Given the quality on show it is difficult, perhaps, to understand the public’s initial scepticism and why enthusiasm for the “official” Ashes series remained. A supporter cannot easily be weaned off supporting their national team, though. Ultimately it was the absence of genuine representative international cricket that created a lacuna for the WSC players; the very act of playing for their countries. The bulk of that Australian “second” XI which turned out and was resoundingly thrashed 5-1 by Brearley’s team was larely forgotten after that series. Border, Hughes, Hogg, Wood, Dymock and skipper Yallop would go on to augment the Packer band of brothers in the Australian Test team in succeeding seasons, but it was pretty much an Australian reserve XI that fought for the Ashes in 1978-79. England missed its own stars of course: Knott, Underwood and Woolmer, the Kent triumverate would all return to England colours in the not too distant future. The fledgling West Indies team was signed up en masse by Packer and returned to the offical fold as one of the greatest line-ups in the history of the game two years later.

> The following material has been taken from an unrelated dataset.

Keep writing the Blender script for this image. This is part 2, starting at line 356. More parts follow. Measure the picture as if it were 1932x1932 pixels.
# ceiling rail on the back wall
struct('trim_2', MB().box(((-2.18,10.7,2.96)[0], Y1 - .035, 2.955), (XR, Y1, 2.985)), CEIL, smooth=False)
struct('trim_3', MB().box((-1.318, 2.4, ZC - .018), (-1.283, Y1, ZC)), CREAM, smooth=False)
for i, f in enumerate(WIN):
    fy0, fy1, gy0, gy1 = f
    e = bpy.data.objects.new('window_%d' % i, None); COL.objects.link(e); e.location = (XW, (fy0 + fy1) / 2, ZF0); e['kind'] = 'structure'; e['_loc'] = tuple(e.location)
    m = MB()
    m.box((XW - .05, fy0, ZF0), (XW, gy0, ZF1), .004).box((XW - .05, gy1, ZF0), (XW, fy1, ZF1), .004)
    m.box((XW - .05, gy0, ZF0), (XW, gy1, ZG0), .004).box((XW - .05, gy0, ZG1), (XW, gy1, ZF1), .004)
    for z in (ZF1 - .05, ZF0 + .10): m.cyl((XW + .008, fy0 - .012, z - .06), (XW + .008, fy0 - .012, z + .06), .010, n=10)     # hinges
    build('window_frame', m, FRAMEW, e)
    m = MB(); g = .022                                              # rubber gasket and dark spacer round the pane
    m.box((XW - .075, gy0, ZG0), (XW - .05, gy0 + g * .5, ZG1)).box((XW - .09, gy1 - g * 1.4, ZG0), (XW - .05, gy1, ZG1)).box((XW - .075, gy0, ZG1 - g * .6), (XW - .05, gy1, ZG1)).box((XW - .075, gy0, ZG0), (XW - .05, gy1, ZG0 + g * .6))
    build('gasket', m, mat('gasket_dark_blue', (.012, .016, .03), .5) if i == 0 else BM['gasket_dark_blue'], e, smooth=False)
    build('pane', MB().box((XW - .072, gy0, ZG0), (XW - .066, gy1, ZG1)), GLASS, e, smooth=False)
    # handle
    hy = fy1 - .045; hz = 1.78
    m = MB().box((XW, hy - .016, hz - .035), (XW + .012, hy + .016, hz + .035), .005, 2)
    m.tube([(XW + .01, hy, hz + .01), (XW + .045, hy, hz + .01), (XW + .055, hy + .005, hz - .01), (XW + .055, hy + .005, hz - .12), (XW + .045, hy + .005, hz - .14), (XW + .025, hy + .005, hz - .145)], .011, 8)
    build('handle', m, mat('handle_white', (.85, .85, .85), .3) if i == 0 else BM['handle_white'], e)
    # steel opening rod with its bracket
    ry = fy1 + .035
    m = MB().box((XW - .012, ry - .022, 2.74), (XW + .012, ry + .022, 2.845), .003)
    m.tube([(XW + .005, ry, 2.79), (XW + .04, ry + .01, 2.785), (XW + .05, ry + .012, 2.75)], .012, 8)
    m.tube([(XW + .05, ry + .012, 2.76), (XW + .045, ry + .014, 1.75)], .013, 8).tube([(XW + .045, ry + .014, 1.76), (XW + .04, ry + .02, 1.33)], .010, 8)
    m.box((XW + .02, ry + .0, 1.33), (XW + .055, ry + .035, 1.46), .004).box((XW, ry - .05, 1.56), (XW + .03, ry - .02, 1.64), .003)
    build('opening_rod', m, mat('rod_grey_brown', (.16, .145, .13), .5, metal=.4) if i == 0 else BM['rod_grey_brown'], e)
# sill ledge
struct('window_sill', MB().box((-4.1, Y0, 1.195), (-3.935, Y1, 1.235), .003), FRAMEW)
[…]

It is still fascinating now to look back on footage of that second season and see Lillee run in, his remodelled rythmical action casting him as a force of nature under lights in canary yellow. Some careers were made and some were broken; Tony Greig among others was a spent force at the end of WSC. One year later and the real impact of the Packer schism hit home as England returned and even Boycott and Brearley were playing in pyjamas with coloured pads under lights. Now that was revolutionary.